** start **

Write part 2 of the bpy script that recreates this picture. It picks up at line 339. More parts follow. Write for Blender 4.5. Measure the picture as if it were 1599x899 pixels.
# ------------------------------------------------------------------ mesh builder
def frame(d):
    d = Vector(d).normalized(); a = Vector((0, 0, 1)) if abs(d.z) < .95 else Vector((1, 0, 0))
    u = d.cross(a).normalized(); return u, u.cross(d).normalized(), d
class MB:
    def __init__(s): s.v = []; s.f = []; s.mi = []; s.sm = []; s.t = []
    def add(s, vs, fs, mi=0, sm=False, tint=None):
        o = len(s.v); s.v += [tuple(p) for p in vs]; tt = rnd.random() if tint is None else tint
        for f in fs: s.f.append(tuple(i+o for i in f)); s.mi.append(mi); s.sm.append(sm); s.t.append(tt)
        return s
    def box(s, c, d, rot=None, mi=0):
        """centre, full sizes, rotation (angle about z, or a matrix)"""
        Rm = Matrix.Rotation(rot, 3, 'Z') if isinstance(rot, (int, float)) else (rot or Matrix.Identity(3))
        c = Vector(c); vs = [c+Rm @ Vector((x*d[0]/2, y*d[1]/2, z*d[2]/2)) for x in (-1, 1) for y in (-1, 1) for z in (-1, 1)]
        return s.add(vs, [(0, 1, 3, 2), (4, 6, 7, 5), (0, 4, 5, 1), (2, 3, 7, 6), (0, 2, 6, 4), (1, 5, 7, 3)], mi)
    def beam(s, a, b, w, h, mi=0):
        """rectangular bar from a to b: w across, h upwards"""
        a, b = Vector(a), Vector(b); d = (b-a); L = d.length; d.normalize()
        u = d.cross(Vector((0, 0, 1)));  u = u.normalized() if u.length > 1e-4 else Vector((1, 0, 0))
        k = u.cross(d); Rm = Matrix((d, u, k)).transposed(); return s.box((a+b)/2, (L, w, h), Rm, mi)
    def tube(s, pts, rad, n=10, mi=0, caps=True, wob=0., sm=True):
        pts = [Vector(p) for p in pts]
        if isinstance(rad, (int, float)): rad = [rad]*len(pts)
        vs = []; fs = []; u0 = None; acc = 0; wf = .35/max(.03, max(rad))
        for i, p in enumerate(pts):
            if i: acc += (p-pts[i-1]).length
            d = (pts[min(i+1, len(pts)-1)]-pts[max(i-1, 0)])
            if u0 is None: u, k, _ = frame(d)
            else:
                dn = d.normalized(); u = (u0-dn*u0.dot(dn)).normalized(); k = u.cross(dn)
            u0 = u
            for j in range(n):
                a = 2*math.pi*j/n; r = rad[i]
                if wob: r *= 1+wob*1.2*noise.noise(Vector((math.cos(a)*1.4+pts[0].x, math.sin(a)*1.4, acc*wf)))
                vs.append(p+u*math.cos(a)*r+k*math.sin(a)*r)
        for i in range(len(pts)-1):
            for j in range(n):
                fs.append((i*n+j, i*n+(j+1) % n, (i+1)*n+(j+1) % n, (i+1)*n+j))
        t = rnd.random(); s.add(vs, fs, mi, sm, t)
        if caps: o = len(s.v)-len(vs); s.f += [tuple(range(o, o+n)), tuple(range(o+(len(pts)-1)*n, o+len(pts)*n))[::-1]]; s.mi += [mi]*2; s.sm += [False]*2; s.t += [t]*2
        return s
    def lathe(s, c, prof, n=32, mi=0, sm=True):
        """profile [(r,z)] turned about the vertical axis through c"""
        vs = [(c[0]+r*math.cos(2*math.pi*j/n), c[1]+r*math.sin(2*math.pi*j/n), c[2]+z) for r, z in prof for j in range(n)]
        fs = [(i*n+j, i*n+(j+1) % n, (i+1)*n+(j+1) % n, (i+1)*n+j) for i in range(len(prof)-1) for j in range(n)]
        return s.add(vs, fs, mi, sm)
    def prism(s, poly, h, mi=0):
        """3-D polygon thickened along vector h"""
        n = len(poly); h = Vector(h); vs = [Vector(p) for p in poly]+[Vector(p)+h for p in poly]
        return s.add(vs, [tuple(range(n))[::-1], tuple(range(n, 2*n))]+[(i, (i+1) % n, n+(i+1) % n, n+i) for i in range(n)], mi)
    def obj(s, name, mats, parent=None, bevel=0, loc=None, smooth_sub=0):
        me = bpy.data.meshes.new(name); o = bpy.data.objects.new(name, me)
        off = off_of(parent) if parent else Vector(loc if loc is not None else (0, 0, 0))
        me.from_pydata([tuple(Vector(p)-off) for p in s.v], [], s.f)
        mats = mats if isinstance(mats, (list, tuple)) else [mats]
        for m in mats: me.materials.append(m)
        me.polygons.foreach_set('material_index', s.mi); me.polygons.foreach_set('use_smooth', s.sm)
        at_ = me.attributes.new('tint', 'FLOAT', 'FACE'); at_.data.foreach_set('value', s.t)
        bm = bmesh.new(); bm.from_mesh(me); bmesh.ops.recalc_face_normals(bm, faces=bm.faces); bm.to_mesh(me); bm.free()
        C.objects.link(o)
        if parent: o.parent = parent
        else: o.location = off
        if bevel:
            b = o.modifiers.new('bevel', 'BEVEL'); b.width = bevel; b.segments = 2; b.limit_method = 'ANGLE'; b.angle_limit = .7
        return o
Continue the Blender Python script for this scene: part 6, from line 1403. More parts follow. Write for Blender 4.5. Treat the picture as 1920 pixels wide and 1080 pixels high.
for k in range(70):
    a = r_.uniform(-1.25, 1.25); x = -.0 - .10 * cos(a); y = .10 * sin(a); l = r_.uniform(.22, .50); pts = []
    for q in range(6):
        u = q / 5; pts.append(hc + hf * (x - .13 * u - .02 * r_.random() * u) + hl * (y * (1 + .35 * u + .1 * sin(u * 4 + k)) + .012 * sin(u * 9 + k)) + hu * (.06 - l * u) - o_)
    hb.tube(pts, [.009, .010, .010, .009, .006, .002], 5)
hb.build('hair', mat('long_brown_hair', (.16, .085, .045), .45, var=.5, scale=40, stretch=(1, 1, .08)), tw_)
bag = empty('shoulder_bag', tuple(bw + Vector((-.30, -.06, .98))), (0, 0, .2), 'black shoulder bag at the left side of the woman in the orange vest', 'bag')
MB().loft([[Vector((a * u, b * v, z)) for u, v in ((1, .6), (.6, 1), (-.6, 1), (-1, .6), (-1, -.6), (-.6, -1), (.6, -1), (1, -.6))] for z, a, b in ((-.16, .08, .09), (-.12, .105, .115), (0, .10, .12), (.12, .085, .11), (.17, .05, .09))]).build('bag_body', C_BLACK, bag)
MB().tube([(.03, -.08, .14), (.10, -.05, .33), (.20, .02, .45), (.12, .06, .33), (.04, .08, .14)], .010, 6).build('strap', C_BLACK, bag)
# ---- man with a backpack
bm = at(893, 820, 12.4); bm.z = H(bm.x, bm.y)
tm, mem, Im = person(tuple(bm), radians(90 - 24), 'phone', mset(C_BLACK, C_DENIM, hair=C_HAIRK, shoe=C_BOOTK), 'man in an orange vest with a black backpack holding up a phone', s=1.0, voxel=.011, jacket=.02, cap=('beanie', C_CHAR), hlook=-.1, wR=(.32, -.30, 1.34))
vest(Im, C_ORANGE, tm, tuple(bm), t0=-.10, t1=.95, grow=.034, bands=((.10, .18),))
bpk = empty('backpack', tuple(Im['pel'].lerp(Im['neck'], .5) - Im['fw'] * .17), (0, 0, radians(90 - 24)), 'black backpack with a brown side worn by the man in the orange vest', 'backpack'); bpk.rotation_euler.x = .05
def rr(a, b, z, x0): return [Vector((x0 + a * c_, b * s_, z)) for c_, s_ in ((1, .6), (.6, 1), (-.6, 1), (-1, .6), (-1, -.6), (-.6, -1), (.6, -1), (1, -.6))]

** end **

Stated problem
Give the entries again in full, exactly as they are written.

Completed exercise
Write part 2 of the bpy script that recreates this picture. It picks up at line 339. More parts follow. Write for Blender 4.5. Measure the picture as if it were 1599x899 pixels.
# ------------------------------------------------------------------ mesh builder
def frame(d):
    d = Vector(d).normalized(); a = Vector((0, 0, 1)) if abs(d.z) < .95 else Vector((1, 0, 0))
    u = d.cross(a).normalized(); return u, u.cross(d).normalized(), d
class MB:
    def __init__(s): s.v = []; s.f = []; s.mi = []; s.sm = []; s.t = []
    def add(s, vs, fs, mi=0, sm=False, tint=None):
        o = len(s.v); s.v += [tuple(p) for p in vs]; tt = rnd.random() if tint is None else tint
        for f in fs: s.f.append(tuple(i+o for i in f)); s.mi.append(mi); s.sm.append(sm); s.t.append(tt)
        return s
    def box(s, c, d, rot=None, mi=0):
        """centre, full sizes, rotation (angle about z, or a matrix)"""
        Rm = Matrix.Rotation(rot, 3, 'Z') if isinstance(rot, (int, float)) else (rot or Matrix.Identity(3))
        c = Vector(c); vs = [c+Rm @ Vector((x*d[0]/2, y*d[1]/2, z*d[2]/2)) for x in (-1, 1) for y in (-1, 1) for z in (-1, 1)]
        return s.add(vs, [(0, 1, 3, 2), (4, 6, 7, 5), (0, 4, 5, 1), (2, 3, 7, 6), (0, 2, 6, 4), (1, 5, 7, 3)], mi)
    def beam(s, a, b, w, h, mi=0):
        """rectangular bar from a to b: w across, h upwards"""
        a, b = Vector(a), Vector(b); d = (b-a); L = d.length; d.normalize()
        u = d.cross(Vector((0, 0, 1)));  u = u.normalized() if u.length > 1e-4 else Vector((1, 0, 0))
        k = u.cross(d); Rm = Matrix((d, u, k)).transposed(); return s.box((a+b)/2, (L, w, h), Rm, mi)
    def tube(s, pts, rad, n=10, mi=0, caps=True, wob=0., sm=True):
        pts = [Vector(p) for p in pts]
        if isinstance(rad, (int, float)): rad = [rad]*len(pts)
        vs = []; fs = []; u0 = None; acc = 0; wf = .35/max(.03, max(rad))
        for i, p in enumerate(pts):
            if i: acc += (p-pts[i-1]).length
            d = (pts[min(i+1, len(pts)-1)]-pts[max(i-1, 0)])
            if u0 is None: u, k, _ = frame(d)
            else:
                dn = d.normalized(); u = (u0-dn*u0.dot(dn)).normalized(); k = u.cross(dn)
            u0 = u
            for j in range(n):
                a = 2*math.pi*j/n; r = rad[i]
                if wob: r *= 1+wob*1.2*noise.noise(Vector((math.cos(a)*1.4+pts[0].x, math.sin(a)*1.4, acc*wf)))
                vs.append(p+u*math.cos(a)*r+k*math.sin(a)*r)
        for i in range(len(pts)-1):
            for j in range(n):
                fs.append((i*n+j, i*n+(j+1) % n, (i+1)*n+(j+1) % n, (i+1)*n+j))
        t = rnd.random(); s.add(vs, fs, mi, sm, t)
        if caps: o = len(s.v)-len(vs); s.f += [tuple(range(o, o+n)), tuple(range(o+(len(pts)-1)*n, o+len(pts)*n))[::-1]]; s.mi += [mi]*2; s.sm += [False]*2; s.t += [t]*2
        return s
    def lathe(s, c, prof, n=32, mi=0, sm=True):
        """profile [(r,z)] turned about the vertical axis through c"""
        vs = [(c[0]+r*math.cos(2*math.pi*j/n), c[1]+r*math.sin(2*math.pi*j/n), c[2]+z) for r, z in prof for j in range(n)]
        fs = [(i*n+j, i*n+(j+1) % n, (i+1)*n+(j+1) % n, (i+1)*n+j) for i in range(len(prof)-1) for j in range(n)]
        return s.add(vs, fs, mi, sm)
    def prism(s, poly, h, mi=0):
        """3-D polygon thickened along vector h"""
        n = len(poly); h = Vector(h); vs = [Vector(p) for p in poly]+[Vector(p)+h for p in poly]
        return s.add(vs, [tuple(range(n))[::-1], tuple(range(n, 2*n))]+[(i, (i+1) % n, n+(i+1) % n, n+i) for i in range(n)], mi)
    def obj(s, name, mats, parent=None, bevel=0, loc=None, smooth_sub=0):
        me = bpy.data.meshes.new(name); o = bpy.data.objects.new(name, me)
        off = off_of(parent) if parent else Vector(loc if loc is not None else (0, 0, 0))
        me.from_pydata([tuple(Vector(p)-off) for p in s.v], [], s.f)
        mats = mats if isinstance(mats, (list, tuple)) else [mats]
        for m in mats: me.materials.append(m)
        me.polygons.foreach_set('material_index', s.mi); me.polygons.foreach_set('use_smooth', s.sm)
        at_ = me.attributes.new('tint', 'FLOAT', 'FACE'); at_.data.foreach_set('value', s.t)
        bm = bmesh.new(); bm.from_mesh(me); bmesh.ops.recalc_face_normals(bm, faces=bm.faces); bm.to_mesh(me); bm.free()
        C.objects.link(o)
        if parent: o.parent = parent
        else: o.location = off
        if bevel:
            b = o.modifiers.new('bevel', 'BEVEL'); b.width = bevel; b.segments = 2; b.limit_method = 'ANGLE'; b.angle_limit = .7
        return o
Continue the Blender Python script for this scene: part 6, from line 1403. More parts follow. Write for Blender 4.5. Treat the picture as 1920 pixels wide and 1080 pixels high.
for k in range(70):
    a = r_.uniform(-1.25, 1.25); x = -.0 - .10 * cos(a); y = .10 * sin(a); l = r_.uniform(.22, .50); pts = []
    for q in range(6):
        u = q / 5; pts.append(hc + hf * (x - .13 * u - .02 * r_.random() * u) + hl * (y * (1 + .35 * u + .1 * sin(u * 4 + k)) + .012 * sin(u * 9 + k)) + hu * (.06 - l * u) - o_)
    hb.tube(pts, [.009, .010, .010, .009, .006, .002], 5)
hb.build('hair', mat('long_brown_hair', (.16, .085, .045), .45, var=.5, scale=40, stretch=(1, 1, .08)), tw_)
bag = empty('shoulder_bag', tuple(bw + Vector((-.30, -.06, .98))), (0, 0, .2), 'black shoulder bag at the left side of the woman in the orange vest', 'bag')
MB().loft([[Vector((a * u, b * v, z)) for u, v in ((1, .6), (.6, 1), (-.6, 1), (-1, .6), (-1, -.6), (-.6, -1), (.6, -1), (1, -.6))] for z, a, b in ((-.16, .08, .09), (-.12, .105, .115), (0, .10, .12), (.12, .085, .11), (.17, .05, .09))]).build('bag_body', C_BLACK, bag)
MB().tube([(.03, -.08, .14), (.10, -.05, .33), (.20, .02, .45), (.12, .06, .33), (.04, .08, .14)], .010, 6).build('strap', C_BLACK, bag)
# ---- man with a backpack
bm = at(893, 820, 12.4); bm.z = H(bm.x, bm.y)
tm, mem, Im = person(tuple(bm), radians(90 - 24), 'phone', mset(C_BLACK, C_DENIM, hair=C_HAIRK, shoe=C_BOOTK), 'man in an orange vest with a black backpack holding up a phone', s=1.0, voxel=.011, jacket=.02, cap=('beanie', C_CHAR), hlook=-.1, wR=(.32, -.30, 1.34))
vest(Im, C_ORANGE, tm, tuple(bm), t0=-.10, t1=.95, grow=.034, bands=((.10, .18),))
bpk = empty('backpack', tuple(Im['pel'].lerp(Im['neck'], .5) - Im['fw'] * .17), (0, 0, radians(90 - 24)), 'black backpack with a brown side worn by the man in the orange vest', 'backpack'); bpk.rotation_euler.x = .05
def rr(a, b, z, x0): return [Vector((x0 + a * c_, b * s_, z)) for c_, s_ in ((1, .6), (.6, 1), (-.6, 1), (-1, .6), (-1, -.6), (-.6, -1), (.6, -1), (1, -.6))]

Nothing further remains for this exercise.